Frankie Cosmos Tells Us about Her Poetry Obsession and Upcoming Tour

Some kids keep diaries. But 22-year-old Greta Kline grew up sharing her feelings in a different way: in hundreds of original songs she recorded in her bedroom and posted on the internet. The New York native released Bandcamp tracks under the alias Ingrid Superstar as a teen before adopting her current musical alter ego Frankie Cosmos. Throughout these name changes—and, you know, the whole growing up thing—Greta’s solidified her place as an unapologetically unique indie pop voice to be reckoned with. Now she’s got a record deal, a brand-new album (aptly titled Next Thing), and an international tour this fall. Before she sets off, Greta called in to talk about her poetry obsession and what it’s like reliving your teen years through song.

You've mentioned that you're a huge poetry fan, which isn't something most people associate with teens. How'd you first become interested in it? 
Where I went to school, every English class had a poetry unit throughout childhood, so I was introduced to poetry early. I learned Shakespeare and the classics as a kid, and then a little bit later I started to become interested in more modern poets. My dad is really into Shakespeare, and he would always make me read that stuff, which probably had an effect on my getting into poetry later on.

Who are some of your favorites? 
I remember being in fifth grade and my mom showing me Billy Collins’s poetry, and I instantly liked him. As a young person getting into poetry, it was easiest to do with poets that seemed fun or funny—that was most interesting to me. That kind of poetry does exist, too. It’s not all Shakespeare sonnets or necessarily stuffy things you have to read in school. There are so many awesome female poets out there. Two of my favorite poets are Elizabeth Bishop and Margaret Atwood—those are both fabulous writers. And Stevie Smith is a female, too. It’s just about exposing yourself to all different kinds of poets and then seeing who clicks the most with you.

How long have you been working on your new album, Next Thing?
I wrote the oldest song on my album in 2013. They’re not super old, but they’re songs we’ve been playing live for a really long time. When it was time to make the record, we had this live set that I liked and wanted to document. So we combined these really well-rehearsed tracks with a bunch of new, fresh-feeling ones we made.
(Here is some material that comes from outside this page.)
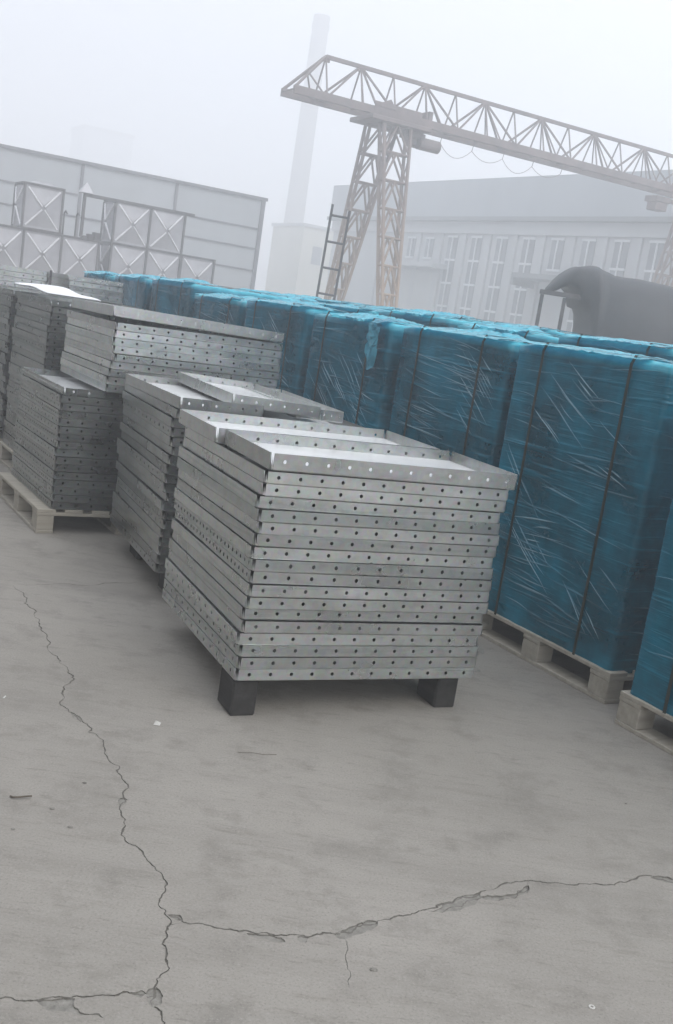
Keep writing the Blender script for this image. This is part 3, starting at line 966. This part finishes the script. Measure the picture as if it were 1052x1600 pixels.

You have tons of old work posted on the internet. Do you ever go back and listen to your past songs, or does that feel too cringey?
For awhile, I wouldn’t listen to some of my old songs after they were out. I recently played a secret show as Ingrid Superstar, which was my old childhood songwriting persona. I went back and listened to a bunch of songs to figure out what I was going to play, and I was so freaked out. I was like, “I can’t believe these songs are online!” It’s like a totally different person made them, which makes it a really weird experience to listen to them. So much has changed since then. I like how you can listen to the huge length of time that I’ve been putting out music, and you can literally hear me learning how to play guitar and write through the songs [Laughs]. For me, I can see how the emotional responses to situations change. I can be writing about the same thing from 2010 to 2016, and the emotion that I have about it will be totally different. 


What do you and your bandmates do during downtime on the road?
The thing that I miss the most on tour is probably Netflix, because I don’t bring my computer on the road. I don’t really do internet in the car—I just read. But to be honest, it’s really hard to do anything on your own when you’re in a band in the car, because you're always around a bunch of other people. I tour manage too, so I’m always doing tons of other things. I never have time to be bored on the road.